The four applicants are Salomein & Associates Nig. Ltd, Kpedefa Nigeria Limited Jetty Properties Ltd., and Herbage Global Services Ltd.
In the said application, with Suit No. FHC/L/CS/1344/2005, Okoye based his prayer on the grounds that the court, presided over by Abubakar was without jurisdiction to entertain the ex-parte application brought by EFCC and to make the orders therein.
The defence counsel, whose motion was supported by an 11-paragraph affidavit in support sworn to by Mr Vincent Obianoyi, a counsel in Okoye chambers, claimed Justice Abubakar's orders are in violation and in breach of the applicants' fundamental human rights as secured under 1999 Constitution and the Africa Charter for Human and Peoples' Rights; and described the orders made on December 23, 2005, as a nullity.
In the affidavit in support of the motion, Obianoyi claimed the application was filed without respondents, as the parties whose assets were to be seized and forfeited were not made parties to the said application, and that there is no pending application for interlocutory or final order, since the ex-parte order was made.
He averred that it is against the rule of natural justice for a superior court of law to make an order forfeiting both the moveable and immoveable properties of the applicants without giving them a hearing; that the applicants have not been convicted of any offence whatsoever by any court of law; and that it is in the interest of justice that the application be granted.

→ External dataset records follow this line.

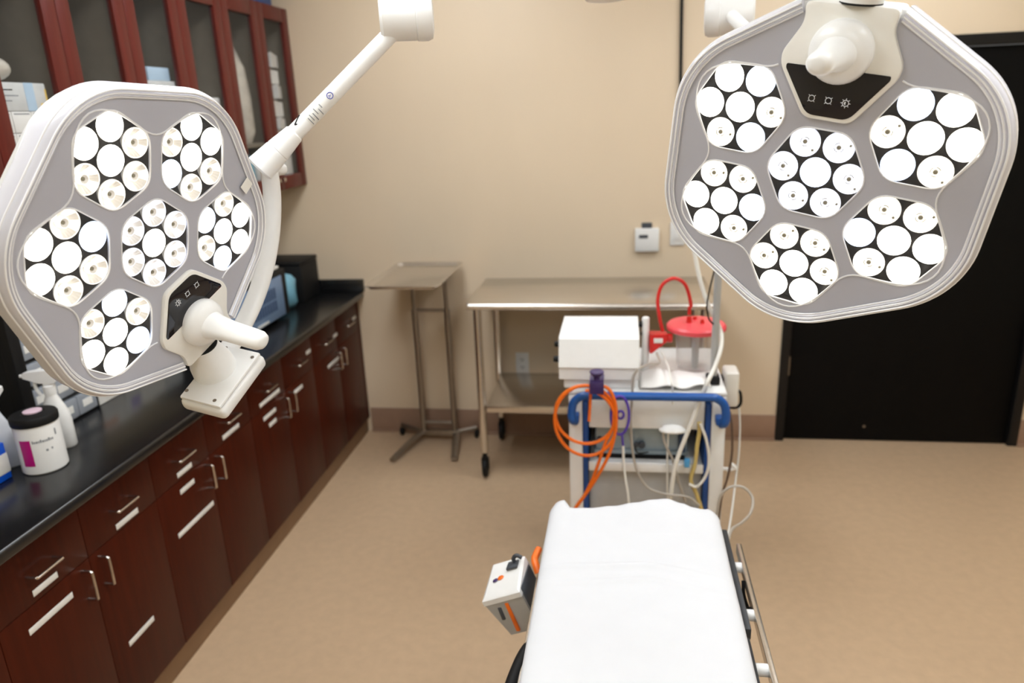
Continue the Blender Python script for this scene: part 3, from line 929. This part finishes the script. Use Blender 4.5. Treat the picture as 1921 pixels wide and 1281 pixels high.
# grille fronted appliance
ap = empty('countertop_appliance', 'black countertop appliance with blue grey grille front at the far counter', 'appliance', (0, 0, CZ))
MB().box((-1.95, 2.66, .012), (-1.606, 3.29, .235), .008).build('casing', RUBBER, ap)
fp = MB().box((-1.6055, 2.70, .022), (-1.596, 3.225, .212), .004).build('front_panel', BLUEGREY, ap, 'blue grey front panel')
gr = MB()
for i in range(9):
    for z0, z1 in ((.065, .112), (.120, .172)):
        gr.box((-1.5958, 2.915 + i * .026, z0), (-1.5945, 2.915 + i * .026 + .017, z1))
gr.build('grille', NAVY, fp, 'dark slotted grille')
MB().box((-1.5958, 2.93, .028), (-1.592, 3.04, .040), .001).build('badge', PAPERG, fp)
MB().cyl((-1.65, 2.75, 0), (-1.65, 2.75, .013), .015, n=14).cyl((-1.65, 3.2, 0), (-1.65, 3.2, .013), .015, n=14).cyl((-1.9, 2.75, 0), (-1.9, 2.75, .013), .015, n=14).cyl((-1.9, 3.2, 0), (-1.9, 3.2, .013), .015, n=14).build('foot', RUBBER, ap)
pk = MB().box((-1.86, 2.78, CZ + .236), (-1.62, 3.26, CZ + .252), .007).build('paper_stack', PAPER)
tag(pk, 'flat white packet lying on top of the grille fronted appliance', 'packet')
# aqua bag and black case
rg = []
for z, s_ in ((0, .7), (.03, .95), (.09, 1), (.14, .95), (.165, .7), (.175, .3)):
    rg.append([(-1.70 + .07 * s_ * math.cos(a) * (1 + .1 * math.sin(4 * a + z * 40)), 3.42 + .075 * s_ * math.sin(a) * (1 + .1 * math.cos(3 * a + z * 30)), CZ + z) for a in [2 * PI * q / 24 for q in range(24)]])
tag(MB().loft(rg).build('plastic_bag', AQUA, smooth=60), 'aqua blue plastic bag beside the appliance at the far counter', 'bag')
bc = empty('black_case', 'plain black case standing in the corner against the back wall', 'case', (0, 0, CZ))
MB().box((-1.95, 3.53, .0), (-1.637, 3.745, .19), .006).build('body', RUBBER, bc)
MB().box((-1.952, 3.528, .1905), (-1.635, 3.747, .212), .005).build('lid', RUBBER, bc)

# ------------------------------------------------------------------ back wall fittings
th = empty('thermostat', 'white square thermostat on the back wall', 'thermostat', (.127, YB, 1.098))
MB().box((-.06, -.026, -.06), (.06, 0, .058), .004).build('body', WHITEP, th)
MB().box((-.040, -.0275, .008), (.004, -.026, .026), .0005).build('display', GREYD, th, 'small grey display')
MB().box((-.027, -.02, .0585), (.024, -.001, .084), .003).build('sensor_cap', GREYD, th, 'dark cap on top')
sp = empty('switch_plate', 'white switch plate on the back wall beside the right lamp', 'switch plate', (.278, YB - .002, 1.125))
MB().box((-.036, -.006, -.06), (.036, 0, .06), .002).build('plate', WHITEP, sp)
MB().box((-.016, -.010, -.033), (.016, -.0065, .033), .002).build('rocker', WHITEP, sp)
ou = empty('wall_outlet', 'white wall outlet on the back wall under the steel table', 'outlet', (-.534, YB - .002, .428))
MB().box((-.036, -.006, -.059), (.036, 0, .059), .002).build('plate', WHITEP, ou)
for z in (.022, -.022):
    s_ = MB().cyl((0, -.0065, z), (0, -.009, z), .017, n=24).build('socket', WHITEP, ou)
    MB().box((-.008, -.0096, z - .005), (-.005, -.0091, z + .006)).box((.005, -.0096, z - .005), (.008, -.0091, z + .006)).cyl((0, -.0091, z - .010), (0, -.0096, z - .010), .0025, n=10).build('slot', RUBBER, s_)
tag(MB().tube([(.268, YB - .011, 2.74), (.268, YB - .011, 2.2), (.272, YB - .011, 1.9), (.274, YB - .011, 1.55), (.276, YB - .011, 1.19)], .0075, 10, 6).build('black_conduit', RUBBER), 'thin black cable running down the back wall above the switch plate', 'cable')

# ------------------------------------------------------------------ Mayo stand
ms = empty('instrument_stand', 'steel instrument tray stand beside the counter end, on four splayed legs', 'instrument stand', (0, 0, 0))
TZ = 1.0
tr = MB()
x0, x1, y0, y1 = -1.182, -.822, 3.175, 3.735
o_ = rpoly([(x0, y0), (x1, y0), (x1, y1), (x0, y1)], .03, 6)
rings = []
for ins, z in ((.022, -.016), (.018, -.014), (.010, -.002), (.004, .001), (0, -.001), (0, -.004), (.006, -.004), (.012, -.008), (.020, -.019)):
    cx_, cy_ = (x0 + x1) / 2, (y0 + y1) / 2
    rings.append([(p.x - (p.x - cx_) / abs(x1 - cx_) * ins, p.y - (p.y - cy_) / abs(y1 - cy_) * ins, TZ + z) for p in o_])
tr.loft(rings)
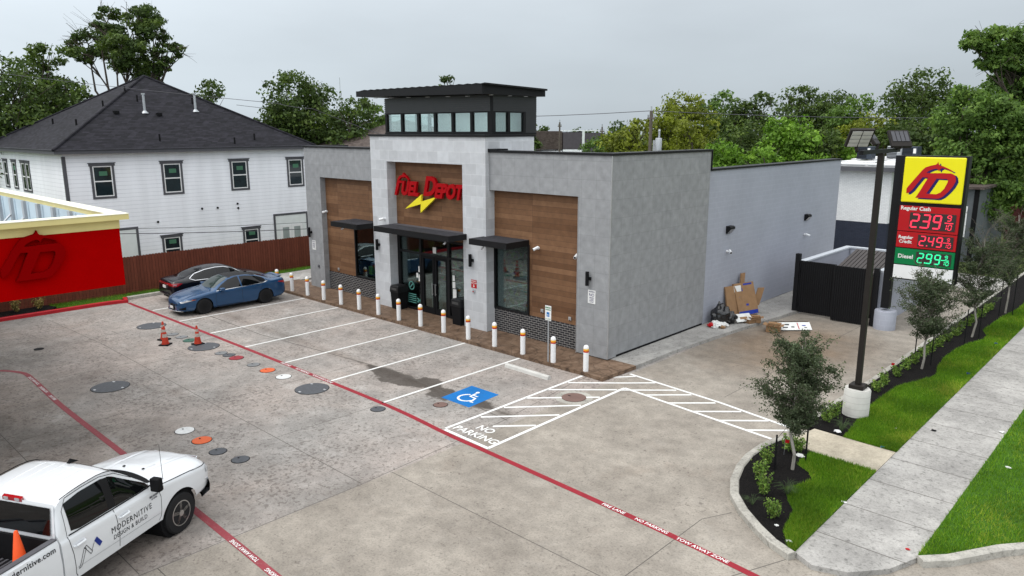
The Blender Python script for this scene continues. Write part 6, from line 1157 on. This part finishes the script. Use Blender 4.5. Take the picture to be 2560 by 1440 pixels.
T(1500,345,110,66,'mid','green bush at the right end of the grey row house',nc=8,zlow=.1,grp=G2)
T(1580,300,130,60,'olive','olive tree left of the transformer pole',nc=9,zlow=.15,grp=G2)
T(1660,272,130,62,'olive','tall olive tree just right of the transformer pole',nc=9,zlow=.15,grp=G2)
T(1715,232,150,70,'olive','tallest olive tree behind the right parapet',nc=11,zlow=.15,grp=G2); T(1725,300,110,58,'olive','lower olive tree in front of the tallest olive tree',nc=8,zlow=.15,grp=G2)
T(1795,236,120,78,'mid','pointed green tree in the middle of the right tree row',nc=9,zlow=.2,grp=G2); T(1835,250,110,75,'dark','dark tree right of the pointed green tree',nc=9,zlow=.2,grp=G2)
T(1890,236,110,74,'dark','brownish dark tree above the side wall parapet',nc=9,zlow=.2,grp=G2); T(1850,300,150,62,'dark','dark bushy tree behind the bright green bush',nc=9,zlow=.15,grp=G2)
T(1810,352,130,52,'bright','bright green bush above the end of the tiled wall',nc=8,zlow=.1,n=8000,size=.15,grp=G2); T(1925,368,120,50,'bright','brightest yellow green bush above the painted wall',nc=8,zlow=.1,n=8000,size=.15,grp=G2)
T(1975,288,150,58,'bright','tall bright green tree above the middle of the painted wall',nc=10,zlow=.15,n=10000,size=.16,grp=G2); T(2000,222,130,84,'dark','dark tall tree behind the bright green tree',nc=10,zlow=.2,grp=G2)
T(2070,235,120,82,'dark','dark tree in the row left of the lamp heads',nc=9,zlow=.2,grp=G2); T(2060,330,120,58,'dark','dense dark tree low above the painted wall end',nc=9,zlow=.1,grp=G2)
T(2130,242,130,78,'mid','mid green tree directly above the lamp heads',nc=9,zlow=.2,grp=G2); T(2165,290,130,64,'olive','olive tree behind the lamp heads',nc=9,zlow=.15,grp=G2); T(2120,360,100,58,'bright','bright green bush behind the lamp post left floodlight',nc=7,zlow=.1,grp=G2)
T(2280,182,190,70,'dark','tall dark tree with ragged top above the price sign',nc=12,zlow=.2,grp=G2); T(2240,300,160,62,'dark','dark tree behind the top of the price sign',nc=9,zlow=.15,grp=G2)
d=52; s=d/1855.8; p=at(2470,d-4)
CL=[cl(2430,120,45,rz=.6),cl(2480,115,50,rz=.7),cl(2540,150,60),cl(2590,130,60),cl(2450,170,35,rz=.5),cl(2510,210,60,dy=2),cl(2570,230,70),cl(2620,200,80),cl(2590,300,70),cl(2480,160,40)]
tree('tree',at(2600,d).x,at(2600,d).y,14.6,9,'mid','tallest tree leaning in from the top right corner',G2,n=24000,size=.15,zlow=.4,clumps=CL,trunk=.4,twigs=14)
d=46; s=d/1855.8; CL=[cl(2400,275,60),cl(2450,270,60,dy=1),cl(2370,310,50,dy=2),cl(2500,300,60),cl(2420,350,60),cl(2490,370,65),cl(2550,390,60),cl(2450,430,60),cl(2520,460,60),cl(2430,500,50,dy=-1),cl(2490,520,55),cl(2570,480,60),cl(2560,320,60),cl(2445,560,30,rz=.6),cl(2400,420,50,dy=2),cl(2390,390,45,dy=1)]
q=at(2462,d); tree('tree',q.x,q.y,10,9,'mid','broad leafy green tree standing behind the price sign',G2,n=34000,size=.13,zlow=.4,clumps=CL,trunk=.34)
d=60; s=d/1855.8; CL=[cl(2380,380,60),cl(2330,360,60),cl(2540,560,50),cl(2600,560,70),cl(2350,430,60)]; q=at(2385,62); tree('tree',q.x,q.y,8,9,'dark','dark shade tree behind the price sign cabinet',G2,n=8000,size=.2,zlow=.4,clumps=CL,trunk=.3)
# far wooded skyline
Cs=[]
for k in range(150):
    u=-300+k*21+random.uniform(-9,9); dd=random.uniform(150,200); q=at(u,dd); r_=random.uniform(2,3.6); n_=240; dv3=rng.normal(size=(n_,3)); dv3/=np.linalg.norm(dv3,axis=1,keepdims=True); Cs.append(dv3*rng.uniform(.5,1,(n_,1))*np.array([r_*1.3,r_*1.3,r_*.9])+np.array([q.x,q.y,r_*.75+.3]))
Cs=np.concatenate(Cs); o=leafmesh('woods',Cs,rng.normal(size=Cs.shape)+np.array([0,0,.6]),.75,LEAF['dark']); tag(o,'far off line of low woods along the horizon','woods',kind='stuff')

# young street trees with stakes
def young(x,y,ztop,zlow,w,label,n,leans=0.0,bare=0,rz=0):
    o=empty('young_tree',(x,y,.1),label,'young tree','young staked trees in the mulch bed'); mb=MB(); tp=Vector((x+leans,y,ztop-.25)); limb(mb,(x,y,.08),tp,.040,.012,.006,7); T_=mb; br_=MB(); C=[];Nn=[]
    hh=ztop-zlow
    for k in range(110):
        t=random.random(); z=zlow+hh*.80*t; a=random.uniform(0,6.283); prof=(.62+.9*t if t<.35 else 1.0-.78*(t-.35)); L=w/2*prof*random.uniform(.35,1.2); b=Vector((x+leans*t,y,z)); e=b+Vector((math.cos(a)*L,math.sin(a)*L,L*random.uniform(.35,1.15))); Q=limb(br_,b,e,.011,.004,.10,3)
        for j in range(5):
            f=Q[random.choice((1,2,3))]; e2=f+Vector((math.cos(a+random.uniform(-1,1)),math.sin(a+random.uniform(-1,1)),random.uniform(-.2,.7)))*L*random.uniform(.2,.42); limb(br_,f,e2,.005,.0025,.1,2)
            m_=int(n/430); tt=rng.uniform(0,1.05,(m_,1)); C.append(np.array(f)+(np.array(e2)-np.array(f))*tt+rng.normal(size=(m_,3))*.028*(1+L)); Nn.append(rng.normal(size=(m_,3))+np.array([0,0,.4]))
        m_=int(n/230); tt=rng.uniform(.35,1.0,(m_,1)); C.append(np.array(b)+(np.array(e)-np.array(b))*tt+rng.normal(size=(m_,3))*.05); Nn.append(rng.normal(size=(m_,3)))
    for k in range(bare):
        a=random.uniform(0,6.283); b=Vector((x+leans,y,ztop-hh*random.uniform(.25,.5))); e=b+Vector((math.cos(a)*w*.35,math.sin(a)*w*.35,hh*random.uniform(.2,.5))); Q=limb(br_,b,e,.008,.003,.14,4)
        for j in range(3): f=Q[random.randint(1,4)]; limb(br_,f,f+Vector((random.uniform(-1,1),random.uniform(-1,1),random.uniform(.1,.9)))*w*.16,.004,.002,.1,2)
    obj('trunk',mb,M_barkl,o,smooth=True); obj('branches',br_,plain('twig bark',(0.14,0.12,0.10,1),.9),o); leafmesh('crown',np.concatenate(C),np.concatenate(Nn),.029,LEAF['grey'],o,.5)
    return o
young(7.92,-3.72,3.30,.95,1.60,'young staked tree in the curved mulch island at the front',16000)
young(7.95,6.27,3.35,1.05,1.9,'second young staked tree, in front of the price sign',12000,bare=8)
young(8.22,11.64,4.1,1.2,2.1,'third young staked tree, right of the price sign',11000,bare=22)
young(8.35,16.8,4.5,1.3,2.2,'young staked tree farthest along the mulch bed at the right edge',11000,bare=22)
def stake(x,y,label,to=None,h=1.15):
    o=empty('tree_stake',(x,y,.1),label,'tree stake','black metal stakes holding the young trees'); obj('stake',MB().box(x-.014,x+.014,y-.02,y+.02,.08,h+.1),M_blackm,o)
    if to: obj('tie',MB().tube((x,y,h),(to[0],to[1],h+.55),.005,n=4),M_blackm,o)
stake(7.62,-4.0,'black tree stake left of the front young tree',(7.92,-3.72),.85); stake(7.95,-3.05,'black tree stake right of the front young tree',(7.92,-3.72),1.35); stake(7.55,6.9,'black tree stake behind the second young tree',(7.95,6.27)); stake(8.05,6.9,'black tree stake right of the second young tree',(7.95,6.27)); stake(8.25,10.4,'black tree stake left of the third young tree',(8.22,11.64),1.3); stake(8.45,11.6,'black tree stake right of the third young tree',None,1.3); stake(8.25,16.1,'black tree stake left of the farthest young tree',None,1.7); stake(8.65,16.5,'black tree stake right of the farthest young tree',None,1.7)
# shrubs
def shrub(x,y,h,w,label,leaf='shrub',n=420,z=.1,size=.030,cat='shrub',grp='small boxwood shrubs in the mulch beds'):
    o=empty('shrub',(x,y,z),label,cat,grp); mb=MB(); C=[]
    for k in range(16):
        a=random.uniform(0,6.283); e=Vector((x+math.cos(a)*w/2*random.uniform(.2,1),y+math.sin(a)*w/2*random.uniform(.2,1),z+h*random.uniform(.55,1.05))); limb(mb,(x,y,z-.02),e,.006,.003,.1,2); m_=n//16; tt=rng.uniform(.25,1.0,(m_,1)); C.append(np.array((x,y,z))+(np.array(e)-np.array((x,y,z)))*tt+rng.normal(size=(m_,3))*.035)
    obj('stems',mb,M_bark,o); C=np.concatenate(C); leafmesh('leaves',C,rng.normal(size=C.shape)+np.array([0,0,.5]),size,LEAF[leaf],o,.6)
SH=[(7.42,-3.95,.52,'uppermost shrub of the row inside the curved kerb'),(7.62,-4.75,.50,'second shrub from the top inside the curved kerb'),(8.0,-5.35,.55,'tallest shrub of the row inside the curved kerb'),(8.55,-6.1,.42,'lone shrub nearest the front tip of the curved mulch island'),
 (7.45,-2.85,.45,'shrub just behind the front young tree, left of its trunk'),(7.62,-2.7,.35,'shrub squeezed between the front young tree and the path slab'),(7.40,-.35,.50,'shrub at the foot of the round lamp pedestal'),(7.45,.15,.48,'shrub against the kerb side of the lamp pedestal')]
for x,y,h,l in SH: shrub(x,y,h,.36,l,n=520)
for i in range(17):
    y=1.9+i*.95; shrub(7.58+.012*i,y+random.uniform(-.15,.15),.40+random.uniform(-.10,.08),.36,'small leafy shrub in the row along the straight kerb behind the lamp pedestal',n=420,size=.034,grp='row of shrubs along the straight kerb')
for x,y,h,l in ((-22.35,-12.6,.75,'yellowing shrub leftmost against the red brown fence'),(-22.35,-11.7,.70,'yellowing shrub in the middle of three by the fence'),(-22.3,-10.85,.60,'yellowing shrub rightmost of three by the fence')): shrub(x,y,h,.55,l,'dryshrub',n=420,size=.035,grp='yellowing shrubs by the fence')
def tuft(x,y,h,label,n=60,mat='shrub'):
    C=np.array([[x,y,.1]])+np.zeros((n,3)); mb=MB()
    for k in range(n):
        a=random.uniform(0,6.283); l=h*random.uniform(.5,1); P=[(x,y,.1),(x+math.cos(a)*l*.35,y+math.sin(a)*l*.35,.1+l*.7),(x+math.cos(a)*l*.9,y+math.sin(a)*l*.9,.1+l*.62)]; mb.path(P,[.004,.003,.001],3)
    tag(obj('grass_tuft',mb,plain('tuft green',(0.05,0.08,0.03,1),.8)),label,'grass tuft')
tuft(8.35,-5.0,.42,'arching grass tuft beside the tallest shrub'); tuft(7.95,-.75,.5,'arching grass tuft near the lamp pedestal'); tuft(8.0,-5.9,.3,'small grass tuft beside the lone front shrub',30)
# marker flags and litter
def flag(x,y,mat,label,h=.35,z=.1):
    o=empty('marker_flag',(x,y,z),label,'marker flag'); obj('wire',MB().tube((x,y,z),(x,y,z+h),.003,n=4),M_galv,o); obj('flag',MB().add([(x,y,z+h),(x+.09,y+.05,z+h-.01),(x+.08,y+.05,z+h-.09),(x,y,z+h-.08),(x,y+.003,z+h),(x+.09,y+.053,z+h-.01),(x+.08,y+.053,z+h-.09),(x,y+.003,z+h-.08)],[(0,1,2,3),(7,6,5,4),(0,4,5,1),(3,2,6,7)]),mat,o)
flag(7.3,5.3,M_signr,'red marker flag at the straight kerb',.30); flag(7.45,-3.1,M_signr,'red marker flag in the curved mulch island',.40); flag(11.3,3.1,M_signr,'red marker flag at the edge of the verge grass',.2); flag(9.15,6.6,M_cardb,'blue marker flag on the grass strip nearer the lamp',.08); flag(9.05,11.1,M_cardb,'blue marker flag farther along the grass strip',.08); flag(9.0,-1.1,M_cyan,'blue marker flag beside the path slab',.06)
def litter(x,y,z,r,mat,label,fl=.35):
    r*=.6; o=empty('litter_scrap',(x,y,z),label,'litter'); obj('scrap',blob((x,y,z+r*fl*.8),r,r*.7,r*fl,.9,3.3,x*3+y,12,8),mat,o)
litter(7.88,-.83,.11,.13,M_white,'white crushed bottle in the mulch near the lamp pedestal'); litter(9.35,-4.5,.11,.07,M_cardw,'white paper scrap at the sidewalk edge by the front grass'); litter(9.65,.95,.10,.09,M_blackm,'black strap lying on the sidewalk'); litter(11.5,-.3,.12,.08,M_cardw,'pale crumpled bag on the verge grass'); litter(10.95,2.0,.11,.09,M_cardw,'white scrap at the verge side of the sidewalk'); litter(8.72,-6.35,.11,.06,M_cardw,'white card in the front tip of the mulch'); litter(9.15,-6.75,.11,.08,M_cardw,'white cup at the end of the mulch by the kerb'); litter(10.85,-5.5,.10,.06,M_signr,'red wrapper near the front end of the sidewalk'); litter(8.9,.4,.12,.04,M_cardw,'tiny white scrap on the grass strip near the lamp'); litter(7.75,-2.9,.11,.16,M_cardw,'white plastic sheet scrap behind the front young tree',.2)
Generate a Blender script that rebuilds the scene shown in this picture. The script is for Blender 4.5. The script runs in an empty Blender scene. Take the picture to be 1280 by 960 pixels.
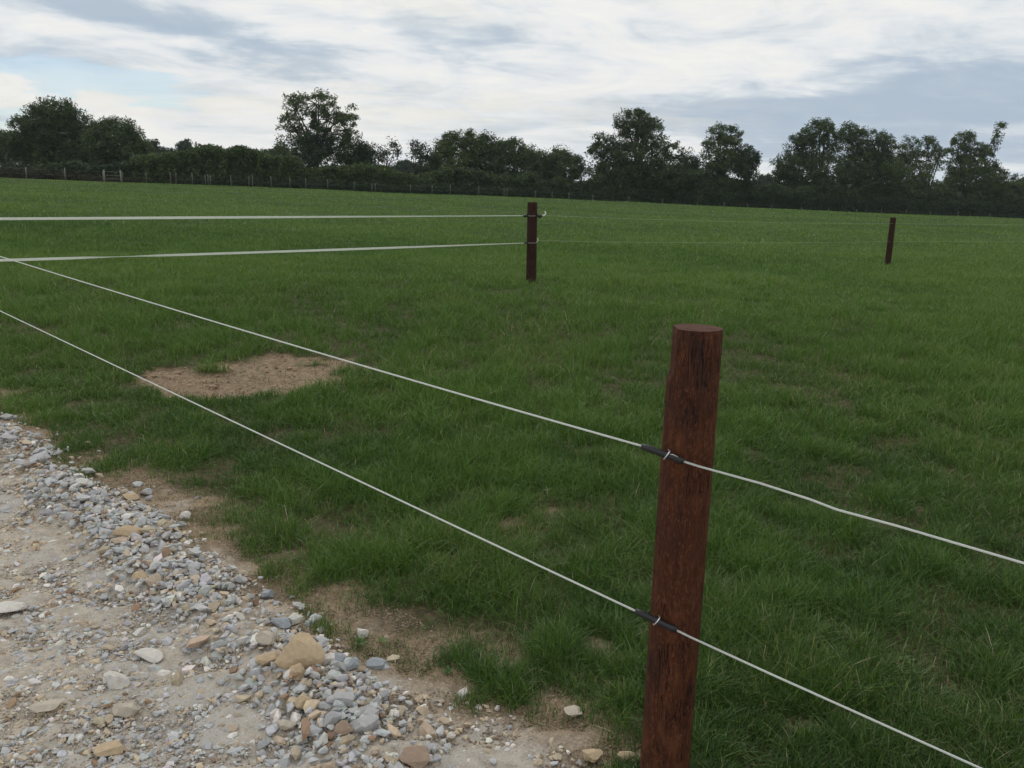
import bpy, bmesh, math, random
import numpy as np
from mathutils import Matrix, Vector

# ------------------------------------------------------------------ camera, sky, sun, exposure
S = bpy.context.scene
C = S.collection
R = math.radians
random.seed(7)
rng = np.random.default_rng(11)
F, PITCH, ROLL, EYE = 1070.0, 12.85, 1.3, 1.6
cam_d = bpy.data.cameras.new('camera'); cam = bpy.data.objects.new('camera', cam_d); C.objects.link(cam)
cam_d.sensor_width = 36; cam_d.lens = F/1280*36; cam_d.clip_end = 9000; cam_d.clip_start = .05
CM = Matrix.Rotation(R(90-PITCH), 4, 'X') @ Matrix.Rotation(R(ROLL), 4, 'Z')
cam.matrix_world = Matrix.Translation((0, 0, EYE)) @ CM
S.camera = cam
CMn = np.array(CM.to_3x3())

SUN_EL, SUN_AZ = 48, -25          # azimuth measured from +Y towards +X
sd = bpy.data.lights.new('sun', 'SUN'); sun = bpy.data.objects.new('sun', sd); C.objects.link(sun)
sd.energy = 0.6; sd.angle = R(22); sd.color = (1, .95, .87)
dv = Vector((math.sin(R(SUN_AZ))*math.cos(R(SUN_EL)), math.cos(R(SUN_AZ))*math.cos(R(SUN_EL)), math.sin(R(SUN_EL))))
sun.rotation_euler = dv.to_track_quat('Z', 'Y').to_euler()
S.view_settings.view_transform = 'Standard'; S.view_settings.look = 'None'
S.view_settings.exposure = 0.0; S.view_settings.gamma = 1
CLOUD_STRENGTH = 0.93

class NT:
    """tiny node helper"""
    def __init__(s, tree): s.t = tree; tree.nodes.clear()
    def n(s, typ, ins=None, **kw):
        nd = s.t.nodes.new(typ)
        for k, v in kw.items(): setattr(nd, k, v)
        if ins:
            for k, v in ins.items():
                sock = nd.inputs[k]
                if isinstance(v, bpy.types.NodeSocket): s.t.links.new(v, sock)
                else: sock.default_value = v
        return nd
    def m(s, op, a, b=None, c=None):
        ins = {0: a}
        if b is not None: ins[1] = b
        if c is not None: ins[2] = c
        return s.n('ShaderNodeMath', ins, operation=op).outputs[0]
    def vm(s, op, a, b=None):
        ins = {0: a}
        if b is not None: ins[1] = b
        return s.n('ShaderNodeVectorMath', ins, operation=op).outputs[0]
    def noise(s, vec, scale, detail=4, rough=.5, dist=0):
        return s.n('ShaderNodeTexNoise', {'Vector': vec, 'Scale': scale, 'Detail': detail, 'Roughness': rough, 'Distortion': dist}).outputs[0]
    def mix(s, f, a, b):
        nd = s.t.nodes.new('ShaderNodeMix'); nd.data_type = 'RGBA'
        for i, v in ((0, f), (6, a), (7, b)):
            if isinstance(v, bpy.types.NodeSocket): s.t.links.new(v, nd.inputs[i])
            else: nd.inputs[i].default_value = v if i == 0 else (*v[:3], 1)
        return nd.outputs[2]
    def ss(s, v, a, b):
        return s.n('ShaderNodeMapRange', {'Value': v, 'From Min': a, 'From Max': b}, interpolation_type='SMOOTHSTEP').outputs[0]
    def ramp(s, v, stops):
        nd = s.n('ShaderNodeValToRGB', {'Fac': v}); cr = nd.color_ramp
        while len(cr.elements) < len(stops): cr.elements.new(.5)
        for e, (p, c) in zip(cr.elements, stops): e.position = p; e.color = (*c, 1)
        return nd.outputs[0]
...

Justice Abubakar, upon an ex-parte originating summons dated December 21, 2005 and filed the next day by the EFCC, had ordered that the several houses, buildings, hotels and bank accounts listed in the schedule, alleged properties of former Governor Alamieyeseigha, should be temporarily forfeited to the Federal Government pending the conclusion of investigation and prosecution of the accused persons. He also ordered the listed 30 bank accounts frozen.